— Start WORKING DATA —

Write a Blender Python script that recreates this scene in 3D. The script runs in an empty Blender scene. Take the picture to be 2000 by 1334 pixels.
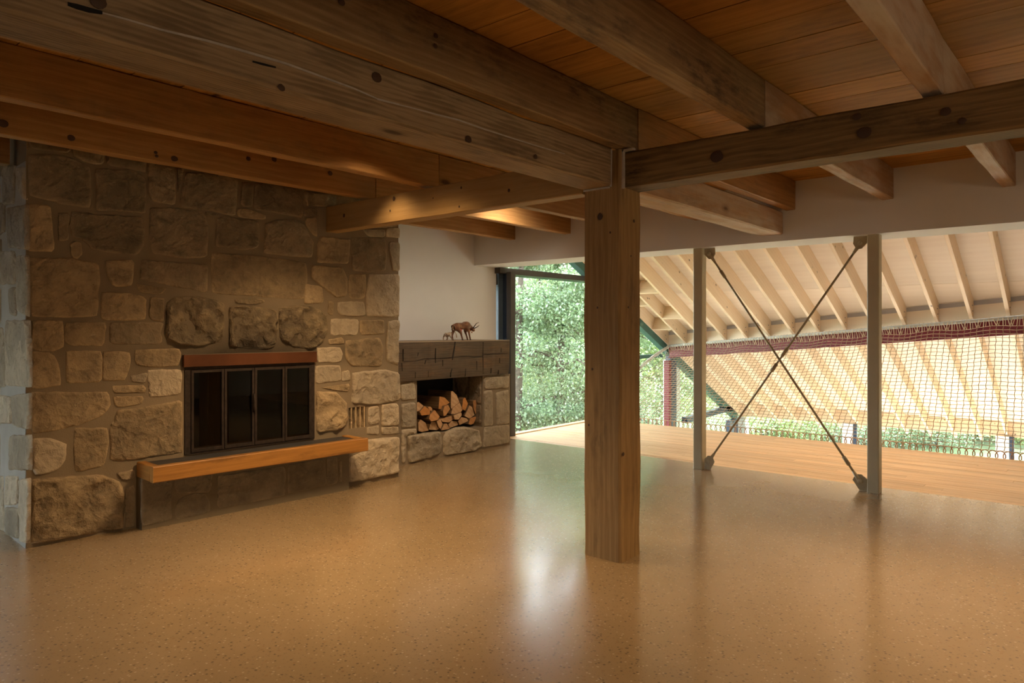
import bpy, bmesh, math, random
import numpy as np
from mathutils import Vector, Matrix, noise
from mathutils.geometry import delaunay_2d_cdt

random.seed(7)
rng = np.random.default_rng(11)
S = bpy.context.scene
COL = S.collection
# ------------------------------------------------------------------ camera
F_PX, HX, HY, EYE = 1376.0, 1000.0, 643.0, 1.5
HEAD = math.radians(40.25)                      # angle of the joist direction (+X) right of the lens axis
cam_d = bpy.data.cameras.new('camera'); cam = bpy.data.objects.new('camera', cam_d); COL.objects.link(cam)
cam.location = (0, 0, EYE); cam.rotation_euler = (math.pi/2, 0, HEAD - math.pi/2)
cam_d.sensor_width = 36; cam_d.lens = 36*F_PX/2000; cam_d.shift_y = -(667-HY)/2000; cam_d.clip_end = 300
S.camera = cam
# ------------------------------------------------------------------ world, sun, lamps, exposure
W = bpy.data.worlds.new('world'); S.world = W; W.use_nodes = True
wn = W.node_tree; bgn = wn.nodes['Background']
sky = wn.nodes.new('ShaderNodeTexSky'); sky.sky_type = 'NISHITA'; sky.sun_disc = False
sky.sun_elevation = math.radians(48); sky.sun_rotation = math.radians(100); sky.air_density = 1.0; sky.dust_density = 2.0; sky.ozone_density = 1.0
hs = wn.nodes.new('ShaderNodeHueSaturation'); hs.inputs['Saturation'].default_value = .45; wn.links.new(sky.outputs[0], hs.inputs['Color']); wn.links.new(hs.outputs[0], bgn.inputs[0]); bgn.inputs[1].default_value = 1.35

def lamp(name, kind, loc, target, energy, color, **kw):
    d = bpy.data.lights.new(name, kind); d.energy = energy; d.color = color
    for k, v in kw.items(): setattr(d, k, v)
    o = bpy.data.objects.new(name, d); COL.objects.link(o); o.location = loc
    o.rotation_euler = (Vector(target)-Vector(loc)).to_track_quat('-Z', 'Y').to_euler()
    return o
lamp('sun', 'SUN', (40, -12, 34), (0, 0, 0), 4.2, (1.0, .97, .92), angle=math.radians(1.5))
WARM = (1.0, .69, .38)
def spot(name, loc, tgt, e, size=120, soft=.25, blend=.95): lamp(name, 'SPOT', loc, tgt, e, WARM, spot_size=math.radians(size), spot_blend=blend, shadow_soft_size=soft)
spot('spot_girder', (3.60, 4.55, 2.80), (3.70, 4.4, 0), 9, 110, .05)
spot('spot_fireplace', (3.2, 3.7, 2.86), (3.45, 4.5, 0), 140, 112)
spot('spot_left', (1.7, 3.1, 2.88), (1.7, 3.7, 0), 60, 105)
spot('spot_right', (4.72, .18, 2.86), (4.1, .5, 0), 140, 98)
spot('spot_near', (2.2, 1.2, 2.88), (2.2, 1.2, 0), 9, 110)
spot('spot_deck', (8.6, 2.2, 2.5), (8.7, 2.2, 0), 60, 140)
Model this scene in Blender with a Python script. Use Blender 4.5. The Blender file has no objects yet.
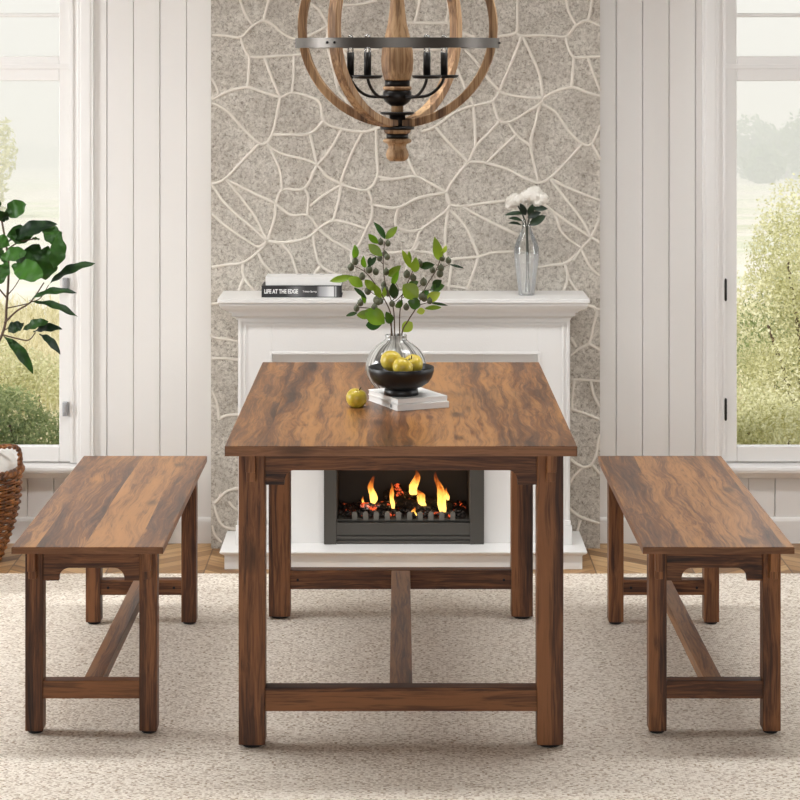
import bpy, bmesh, math, random
import numpy as np
from mathutils import Vector, Matrix, noise as mnoise
random.seed(7)
SC = bpy.context.scene
COL = SC.collection
PI = math.pi
# ------------------------------------------------------------------ camera facts
F, HOR, EYE = 2133.0, 57.0, 1.675          # focal length (px of an 800 px frame), horizon row, eye height
def X(px, d): return (px - 400.0) * d / F
def Z(py, d): return EYE - (py - HOR) * d / F
def P(px, py, d): return Vector((X(px, d), d, Z(py, d)))

# ------------------------------------------------------------------ mesh helpers
def bm_new(): return bmesh.new()
def quad(bm, a, b, c, d):
    return bm.faces.new([bm.verts.new(v) for v in (a, b, c, d)])
def box(bm, x0, x1, y0, y1, z0, z1, mi=0):
    if x0 > x1: x0, x1 = x1, x0
    if y0 > y1: y0, y1 = y1, y0
    if z0 > z1: z0, z1 = z1, z0
    v = [bm.verts.new(p) for p in ((x0,y0,z0),(x1,y0,z0),(x1,y1,z0),(x0,y1,z0),(x0,y0,z1),(x1,y0,z1),(x1,y1,z1),(x0,y1,z1))]
    for f in ((0,3,2,1),(4,5,6,7),(0,1,5,4),(1,2,6,5),(2,3,7,6),(3,0,4,7)):
        bm.faces.new([v[i] for i in f]).material_index = mi
def prism(bm, poly, d0, d1, axis='y'):
    """poly: 2-D outline (a, b); extruded along axis from d0 to d1"""
    def m(a, b, d):
        return {'y': (a, d, b), 'x': (d, a, b), 'z': (a, b, d)}[axis]
    f0 = [bm.verts.new(m(a, b, d0)) for a, b in poly]
    f1 = [bm.verts.new(m(a, b, d1)) for a, b in poly]
    n = len(poly)
    bm.faces.new(f0); bm.faces.new(f1[::-1])
    for i in range(n):
        bm.faces.new((f0[i], f1[i], f1[(i+1) % n], f0[(i+1) % n]))
def lathe(bm, prof, cx=0, cy=0, seg=32, cap=True, mi=0):
    rings = []
    for r, z in prof:
        if r < 1e-6:
            rings.append([bm.verts.new((cx, cy, z))])
        else:
            rings.append([bm.verts.new((cx + r*math.cos(2*PI*i/seg), cy + r*math.sin(2*PI*i/seg), z)) for i in range(seg)])
    for a, b in zip(rings[:-1], rings[1:]):
        for i in range(seg):
            j = (i+1) % seg
            if len(a) == 1 and len(b) == 1: continue
            if len(a) == 1: f = bm.faces.new((a[0], b[j], b[i]))
            elif len(b) == 1: f = bm.faces.new((a[i], a[j], b[0]))
            else: f = bm.faces.new((a[i], a[j], b[j], b[i]))
            f.smooth = True; f.material_index = mi
    if cap:
        if len(rings[0]) > 1: bm.faces.new(rings[0][::-1])
        if len(rings[-1]) > 1: bm.faces.new(rings[-1])
def catmull(pts, n=8, closed=False):
    pts = [Vector(p) for p in pts]
    if len(pts) < 3 and not closed:
        return [pts[0].lerp(pts[-1], i/n) for i in range(n+1)]
    out = []
    m = len(pts)
    rng = range(m) if closed else range(m-1)
    for i in rng:
        if closed: p0, p1, p2, p3 = pts[i-1], pts[i], pts[(i+1) % m], pts[(i+2) % m]
        else:
            p1, p2 = pts[i], pts[i+1]
            p0 = pts[i-1] if i > 0 else p1*2 - p2
            p3 = pts[i+2] if i+2 < m else p2*2 - p1
        for k in range(n):
            t = k/n
            out.append(0.5*((2*p1) + (p2-p0)*t + (2*p0-5*p1+4*p2-p3)*t*t + (3*p1-p0-3*p2+p3)*t**3))
    if not closed: out.append(pts[-1].copy())
    return out
def tube(bm, pts, rad, seg=8, closed=False, mi=0):
    pts = [Vector(p) for p in pts]
    n = len(pts)
    R = rad if isinstance(rad, (list, tuple)) else [rad]*n
    if len(R) != n: R = [R[0] + (R[-1]-R[0])*i/(n-1) for i in range(n)]
    T = []
    for i in range(n):
        if closed: t = pts[(i+1) % n] - pts[i-1]
        else: t = pts[min(i+1, n-1)] - pts[max(i-1, 0)]
        T.append(t.normalized() if t.length > 1e-9 else Vector((0,0,1)))
    up = Vector((0,0,1)) if abs(T[0].z) < .9 else Vector((1,0,0))
    nrm = (up - T[0]*up.dot(T[0])).normalized()
    rings = []
    for i in range(n):
        nrm = nrm - T[i]*nrm.dot(T[i])
        if nrm.length < 1e-6: nrm = T[i].orthogonal()
        nrm.normalize()
        b = T[i].cross(nrm)
        rings.append([bm.verts.new(pts[i] + (nrm*math.cos(2*PI*k/seg) + b*math.sin(2*PI*k/seg))*R[i]) for k in range(seg)])
    for i in range(n if closed else n-1):
        a, c = rings[i], rings[(i+1) % n]
        for k in range(seg):
            f = bm.faces.new((a[k], a[(k+1) % seg], c[(k+1) % seg], c[k])); f.smooth = True; f.material_index = mi
    if not closed:
        bm.faces.new(rings[0][::-1]).material_index = mi; bm.faces.new(rings[-1]).material_index = mi
def blob(bm, c, r, sx=1, sy=1, sz=1, seg=16, rings=10, rough=0.0, seed=0):
    c = Vector(c); rows = []
    for i in range(rings+1):
        th = PI*i/rings
        row = []
        for k in range(seg if 0 < i < rings else 1):
            ph = 2*PI*k/seg
            d = Vector((math.sin(th)*math.cos(ph), math.sin(th)*math.sin(ph), math.cos(th)))
            q = 1 + rough*mnoise.noise(d*2.2 + Vector((seed*3.1, seed*1.7, 0)))
            row.append(bm.verts.new(c + Vector((d.x*sx, d.y*sy, d.z*sz))*r*q))
        rows.append(row)
    for a, b in zip(rows[:-1], rows[1:]):
        for k in range(seg):
            j = (k+1) % seg
            if len(a) == 1: f = bm.faces.new((a[0], b[k], b[j]))
            elif len(b) == 1: f = bm.faces.new((a[k], b[0], a[j]))
            else: f = bm.faces.new((a[k], b[k], b[j], a[j]))
            f.smooth = True
def leaf(bm, base, tip, width, nrm=(0,-1,0.2), bend=0.12, fold=0.25, wave=0.0, nu=8, shape=1.0, freq=3, ph=0.0):
    """a leaf blade from base to tip: folded along the midrib, bent along its length, with a wavy margin"""
    base, tip = Vector(base), Vector(tip)
    ax = tip - base; L = ax.length; ax.normalize()
    n = Vector(nrm); n = n - ax*n.dot(ax)
    if n.length < 1e-4: n = ax.orthogonal()
    n.normalize(); s = ax.cross(n)
    rows = []
    for i in range(nu+1):
        t = i/nu
        w = width*0.5*(math.sin(PI*t**shape)**0.75)
        if i == 0 or i == nu: w = max(w, width*.02)
        c = base + ax*L*t + n*bend*L*math.sin(PI*t)
        row = []
        for k in (-1, -.5, 0, .5, 1):
            wv = wave*width*math.sin(freq*2*PI*t + ph + (1.3 if k > 0 else 0))*abs(k)**1.5
            row.append(bm.verts.new(c + s*w*k + n*(fold*w*abs(k) + wv)))
        rows.append(row)
    for a, b in zip(rows[:-1], rows[1:]):
        for k in range(4):
            f = bm.faces.new((a[k], a[k+1], b[k+1], b[k])); f.smooth = True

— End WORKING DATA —

_REQUIRED TASK_
Above are records with pictures. Reproduce exactly only the lines from the line with "Model this scene" through the line with "def P(px, py, d): return", both ends included, and leave the pictures out.

_OUTPUT BELOW_
Model this scene in Blender with a Python script. Use Blender 4.5. The Blender file has no objects yet.
import bpy, bmesh, math, random
import numpy as np
from mathutils import Vector, Matrix, noise as mnoise
random.seed(7)
SC = bpy.context.scene
COL = SC.collection
PI = math.pi
# ------------------------------------------------------------------ camera facts
F, HOR, EYE = 2133.0, 57.0, 1.675          # focal length (px of an 800 px frame), horizon row, eye height
def X(px, d): return (px - 400.0) * d / F
def Z(py, d): return EYE - (py - HOR) * d / F
def P(px, py, d): return Vector((X(px, d), d, Z(py, d)))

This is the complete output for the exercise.